Stated goal:
Within this material, how many lines have the string "picture" in them? The answer is a number, with nothing added.

Records with scene code
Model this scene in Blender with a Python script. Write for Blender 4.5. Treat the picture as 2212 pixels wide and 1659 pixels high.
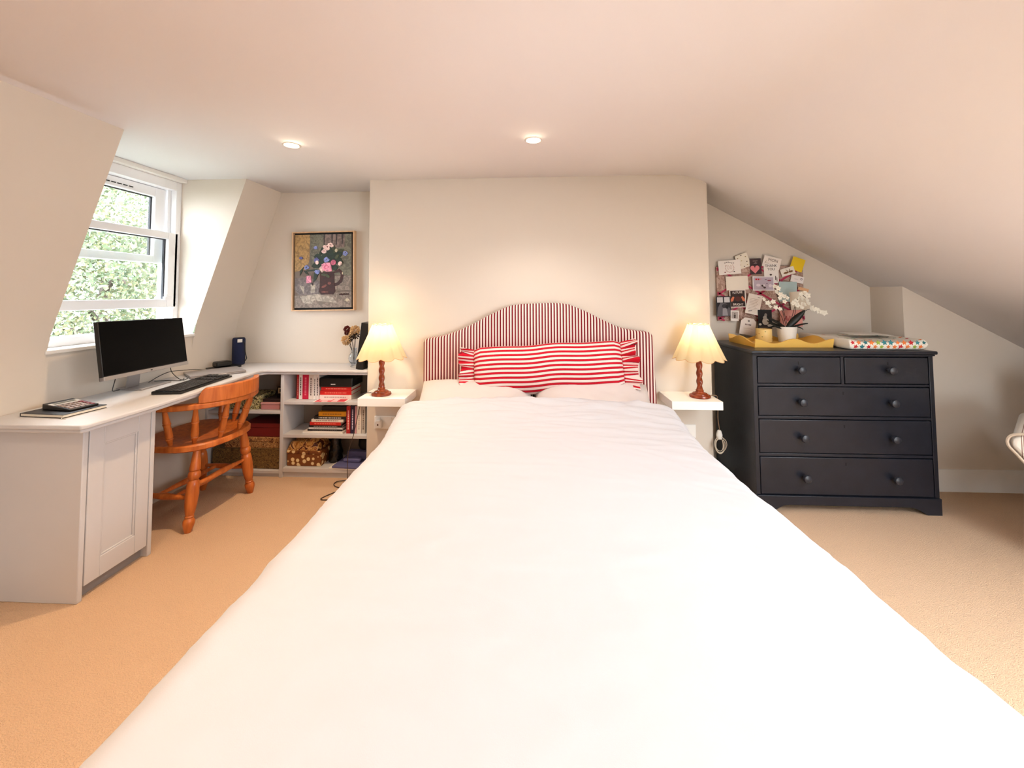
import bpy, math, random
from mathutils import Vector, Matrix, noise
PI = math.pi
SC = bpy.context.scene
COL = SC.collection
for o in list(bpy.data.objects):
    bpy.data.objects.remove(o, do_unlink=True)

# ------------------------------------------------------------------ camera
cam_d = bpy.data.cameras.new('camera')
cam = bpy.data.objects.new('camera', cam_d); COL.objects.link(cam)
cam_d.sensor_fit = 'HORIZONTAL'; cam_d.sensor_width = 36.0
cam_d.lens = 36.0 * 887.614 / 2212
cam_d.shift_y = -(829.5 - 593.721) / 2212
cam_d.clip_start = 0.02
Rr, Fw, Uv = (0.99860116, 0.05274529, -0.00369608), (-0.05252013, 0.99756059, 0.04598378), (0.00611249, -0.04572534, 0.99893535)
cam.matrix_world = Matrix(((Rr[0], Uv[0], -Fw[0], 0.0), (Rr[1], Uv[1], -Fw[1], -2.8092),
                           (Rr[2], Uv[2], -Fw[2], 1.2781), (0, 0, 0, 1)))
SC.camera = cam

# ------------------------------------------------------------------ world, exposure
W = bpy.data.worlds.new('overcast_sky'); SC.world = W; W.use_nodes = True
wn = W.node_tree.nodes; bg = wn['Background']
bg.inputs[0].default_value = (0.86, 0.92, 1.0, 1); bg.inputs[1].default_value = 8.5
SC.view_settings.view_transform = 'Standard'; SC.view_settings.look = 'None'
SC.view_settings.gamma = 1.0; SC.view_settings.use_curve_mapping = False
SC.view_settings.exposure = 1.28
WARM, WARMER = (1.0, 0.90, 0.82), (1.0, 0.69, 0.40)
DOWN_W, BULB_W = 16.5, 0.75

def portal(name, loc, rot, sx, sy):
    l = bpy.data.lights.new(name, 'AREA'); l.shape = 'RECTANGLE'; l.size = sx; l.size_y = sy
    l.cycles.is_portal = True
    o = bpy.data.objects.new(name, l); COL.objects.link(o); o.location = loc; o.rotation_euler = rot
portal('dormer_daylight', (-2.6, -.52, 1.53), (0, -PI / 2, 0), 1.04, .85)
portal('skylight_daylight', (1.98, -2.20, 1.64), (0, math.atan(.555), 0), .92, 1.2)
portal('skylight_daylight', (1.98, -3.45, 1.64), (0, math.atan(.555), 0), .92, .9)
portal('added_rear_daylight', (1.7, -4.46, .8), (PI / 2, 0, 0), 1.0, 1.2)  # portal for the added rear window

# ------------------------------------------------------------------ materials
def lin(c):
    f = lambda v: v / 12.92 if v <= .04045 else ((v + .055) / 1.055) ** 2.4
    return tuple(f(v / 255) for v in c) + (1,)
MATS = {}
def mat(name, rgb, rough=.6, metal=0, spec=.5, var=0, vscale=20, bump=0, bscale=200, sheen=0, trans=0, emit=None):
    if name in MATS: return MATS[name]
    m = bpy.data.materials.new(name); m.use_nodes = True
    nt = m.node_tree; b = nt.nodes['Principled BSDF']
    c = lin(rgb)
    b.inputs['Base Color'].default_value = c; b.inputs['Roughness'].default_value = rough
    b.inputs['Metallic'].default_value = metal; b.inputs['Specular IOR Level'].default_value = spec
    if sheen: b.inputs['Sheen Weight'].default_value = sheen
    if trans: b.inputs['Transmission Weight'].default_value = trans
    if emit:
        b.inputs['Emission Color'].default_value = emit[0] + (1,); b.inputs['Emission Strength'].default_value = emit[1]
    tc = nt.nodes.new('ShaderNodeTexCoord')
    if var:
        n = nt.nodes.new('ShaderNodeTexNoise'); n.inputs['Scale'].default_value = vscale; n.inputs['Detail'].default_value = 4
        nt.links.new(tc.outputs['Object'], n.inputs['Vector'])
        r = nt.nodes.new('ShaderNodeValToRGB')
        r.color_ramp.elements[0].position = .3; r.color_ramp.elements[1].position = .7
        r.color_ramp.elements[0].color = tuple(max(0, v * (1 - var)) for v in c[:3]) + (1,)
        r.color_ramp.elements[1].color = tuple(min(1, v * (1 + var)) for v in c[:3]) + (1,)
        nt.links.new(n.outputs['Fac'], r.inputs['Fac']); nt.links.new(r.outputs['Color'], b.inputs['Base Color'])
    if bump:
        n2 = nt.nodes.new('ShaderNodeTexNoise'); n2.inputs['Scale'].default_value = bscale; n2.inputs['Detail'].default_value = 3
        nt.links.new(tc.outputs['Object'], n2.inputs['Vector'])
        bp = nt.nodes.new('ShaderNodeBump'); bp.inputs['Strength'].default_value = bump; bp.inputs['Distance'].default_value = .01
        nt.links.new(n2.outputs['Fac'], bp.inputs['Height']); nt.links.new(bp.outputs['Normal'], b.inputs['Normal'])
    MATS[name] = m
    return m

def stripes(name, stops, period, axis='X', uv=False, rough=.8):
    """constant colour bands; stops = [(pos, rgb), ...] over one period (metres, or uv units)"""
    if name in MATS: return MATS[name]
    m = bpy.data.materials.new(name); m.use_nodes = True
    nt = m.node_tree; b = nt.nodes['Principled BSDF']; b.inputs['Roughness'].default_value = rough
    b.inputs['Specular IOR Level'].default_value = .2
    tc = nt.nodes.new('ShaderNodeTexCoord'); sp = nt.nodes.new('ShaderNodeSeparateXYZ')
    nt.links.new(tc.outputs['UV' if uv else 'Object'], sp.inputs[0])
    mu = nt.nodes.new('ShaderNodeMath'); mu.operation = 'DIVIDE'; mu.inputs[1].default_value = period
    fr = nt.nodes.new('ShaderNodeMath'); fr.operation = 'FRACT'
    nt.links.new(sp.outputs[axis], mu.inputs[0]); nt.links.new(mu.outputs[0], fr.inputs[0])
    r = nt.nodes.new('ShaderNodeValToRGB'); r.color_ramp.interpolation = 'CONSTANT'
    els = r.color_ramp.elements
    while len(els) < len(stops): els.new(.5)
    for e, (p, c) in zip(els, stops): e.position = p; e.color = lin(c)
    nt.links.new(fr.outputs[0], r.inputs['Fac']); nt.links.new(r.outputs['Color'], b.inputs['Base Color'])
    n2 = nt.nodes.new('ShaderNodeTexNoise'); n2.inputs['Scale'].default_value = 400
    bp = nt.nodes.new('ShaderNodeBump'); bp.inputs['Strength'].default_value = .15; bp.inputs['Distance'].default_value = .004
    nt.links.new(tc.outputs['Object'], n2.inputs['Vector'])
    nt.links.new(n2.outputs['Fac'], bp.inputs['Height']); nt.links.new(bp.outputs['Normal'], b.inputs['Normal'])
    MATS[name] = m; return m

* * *

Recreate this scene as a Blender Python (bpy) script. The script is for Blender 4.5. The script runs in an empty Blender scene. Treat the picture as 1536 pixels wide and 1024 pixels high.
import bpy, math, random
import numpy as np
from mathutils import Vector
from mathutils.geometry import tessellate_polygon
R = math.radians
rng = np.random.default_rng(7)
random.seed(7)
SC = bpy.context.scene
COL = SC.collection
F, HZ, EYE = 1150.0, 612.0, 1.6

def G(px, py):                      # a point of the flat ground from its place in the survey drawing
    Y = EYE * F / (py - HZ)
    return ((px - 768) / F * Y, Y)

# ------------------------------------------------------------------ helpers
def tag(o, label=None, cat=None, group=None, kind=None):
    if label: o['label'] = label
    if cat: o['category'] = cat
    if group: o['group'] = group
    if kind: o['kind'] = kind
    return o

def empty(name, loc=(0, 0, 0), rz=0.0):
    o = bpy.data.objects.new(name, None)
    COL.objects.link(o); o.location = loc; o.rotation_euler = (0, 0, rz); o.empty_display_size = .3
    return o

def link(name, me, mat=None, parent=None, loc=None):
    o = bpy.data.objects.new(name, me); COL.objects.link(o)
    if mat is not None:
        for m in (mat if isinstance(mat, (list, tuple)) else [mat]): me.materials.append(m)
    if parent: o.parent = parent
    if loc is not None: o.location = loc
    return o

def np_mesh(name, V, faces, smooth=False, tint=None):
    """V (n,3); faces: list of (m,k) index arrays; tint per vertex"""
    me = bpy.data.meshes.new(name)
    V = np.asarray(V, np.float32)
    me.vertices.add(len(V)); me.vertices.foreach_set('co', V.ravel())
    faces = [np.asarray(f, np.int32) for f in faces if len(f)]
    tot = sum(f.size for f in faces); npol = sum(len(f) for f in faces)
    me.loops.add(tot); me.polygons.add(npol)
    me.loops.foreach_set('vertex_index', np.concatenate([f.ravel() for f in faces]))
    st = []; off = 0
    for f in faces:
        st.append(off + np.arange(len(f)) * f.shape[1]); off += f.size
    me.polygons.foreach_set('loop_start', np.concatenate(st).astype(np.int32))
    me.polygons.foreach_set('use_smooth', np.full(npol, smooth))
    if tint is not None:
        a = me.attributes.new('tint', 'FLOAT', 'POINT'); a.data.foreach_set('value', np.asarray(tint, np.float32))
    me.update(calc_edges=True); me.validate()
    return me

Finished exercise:
2